TO DO
Copy out exactly the lines from the first line of the material below through the line containing "bm.faces.new(list(reversed(rr[0]))); bm.faces.new(rr[1])", and nothing beyond them.

COLLECTED DATA
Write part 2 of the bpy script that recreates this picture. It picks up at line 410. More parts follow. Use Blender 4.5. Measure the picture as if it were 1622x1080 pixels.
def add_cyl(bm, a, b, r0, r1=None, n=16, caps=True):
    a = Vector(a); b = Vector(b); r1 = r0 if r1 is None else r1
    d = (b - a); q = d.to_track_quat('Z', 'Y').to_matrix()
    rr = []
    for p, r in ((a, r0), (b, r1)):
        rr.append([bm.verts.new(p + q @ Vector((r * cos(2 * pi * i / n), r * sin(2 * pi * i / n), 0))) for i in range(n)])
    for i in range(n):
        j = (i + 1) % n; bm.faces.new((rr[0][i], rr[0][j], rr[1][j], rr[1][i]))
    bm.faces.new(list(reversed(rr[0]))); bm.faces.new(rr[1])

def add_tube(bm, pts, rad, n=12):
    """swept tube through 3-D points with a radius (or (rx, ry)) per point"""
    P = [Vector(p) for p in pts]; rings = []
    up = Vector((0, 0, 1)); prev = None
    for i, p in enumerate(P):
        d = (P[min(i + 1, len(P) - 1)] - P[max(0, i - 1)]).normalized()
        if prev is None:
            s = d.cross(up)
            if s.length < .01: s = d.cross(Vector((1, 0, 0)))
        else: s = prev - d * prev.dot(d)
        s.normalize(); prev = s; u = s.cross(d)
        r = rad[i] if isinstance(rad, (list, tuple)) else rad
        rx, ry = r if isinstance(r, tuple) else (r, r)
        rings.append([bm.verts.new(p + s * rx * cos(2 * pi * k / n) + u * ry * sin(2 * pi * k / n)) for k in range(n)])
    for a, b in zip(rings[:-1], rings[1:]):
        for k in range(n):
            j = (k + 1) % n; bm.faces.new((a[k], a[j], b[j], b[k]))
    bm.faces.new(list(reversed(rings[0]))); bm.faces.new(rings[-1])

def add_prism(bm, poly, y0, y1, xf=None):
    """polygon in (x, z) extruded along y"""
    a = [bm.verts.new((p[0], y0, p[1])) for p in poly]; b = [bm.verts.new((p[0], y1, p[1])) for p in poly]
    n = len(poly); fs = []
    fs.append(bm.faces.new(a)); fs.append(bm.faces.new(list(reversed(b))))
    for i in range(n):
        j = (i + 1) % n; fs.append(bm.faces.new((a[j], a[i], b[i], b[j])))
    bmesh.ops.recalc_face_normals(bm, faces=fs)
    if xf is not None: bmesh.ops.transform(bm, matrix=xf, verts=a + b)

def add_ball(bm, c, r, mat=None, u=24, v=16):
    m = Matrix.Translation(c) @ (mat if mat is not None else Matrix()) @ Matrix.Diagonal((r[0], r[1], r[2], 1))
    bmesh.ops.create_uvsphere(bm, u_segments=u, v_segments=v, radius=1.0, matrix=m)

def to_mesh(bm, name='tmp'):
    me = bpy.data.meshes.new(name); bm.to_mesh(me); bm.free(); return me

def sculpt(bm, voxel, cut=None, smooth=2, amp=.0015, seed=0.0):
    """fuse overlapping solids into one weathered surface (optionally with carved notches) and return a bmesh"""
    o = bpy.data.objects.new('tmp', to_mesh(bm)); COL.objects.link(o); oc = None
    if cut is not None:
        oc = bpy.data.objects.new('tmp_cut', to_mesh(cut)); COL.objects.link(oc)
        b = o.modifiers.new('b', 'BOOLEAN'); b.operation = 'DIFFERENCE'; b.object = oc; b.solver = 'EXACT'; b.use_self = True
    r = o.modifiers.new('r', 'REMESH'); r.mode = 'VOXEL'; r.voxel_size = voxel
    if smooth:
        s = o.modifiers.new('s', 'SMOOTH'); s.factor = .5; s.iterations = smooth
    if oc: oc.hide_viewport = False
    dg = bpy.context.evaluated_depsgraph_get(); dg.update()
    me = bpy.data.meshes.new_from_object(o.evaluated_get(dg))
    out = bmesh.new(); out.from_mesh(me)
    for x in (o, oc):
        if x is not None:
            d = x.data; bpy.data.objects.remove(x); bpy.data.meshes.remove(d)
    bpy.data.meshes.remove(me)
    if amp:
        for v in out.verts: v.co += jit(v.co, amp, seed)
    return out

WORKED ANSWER
Write part 2 of the bpy script that recreates this picture. It picks up at line 410. More parts follow. Use Blender 4.5. Measure the picture as if it were 1622x1080 pixels.
def add_cyl(bm, a, b, r0, r1=None, n=16, caps=True):
    a = Vector(a); b = Vector(b); r1 = r0 if r1 is None else r1
    d = (b - a); q = d.to_track_quat('Z', 'Y').to_matrix()
    rr = []
    for p, r in ((a, r0), (b, r1)):
        rr.append([bm.verts.new(p + q @ Vector((r * cos(2 * pi * i / n), r * sin(2 * pi * i / n), 0))) for i in range(n)])
    for i in range(n):
        j = (i + 1) % n; bm.faces.new((rr[0][i], rr[0][j], rr[1][j], rr[1][i]))
    bm.faces.new(list(reversed(rr[0]))); bm.faces.new(rr[1])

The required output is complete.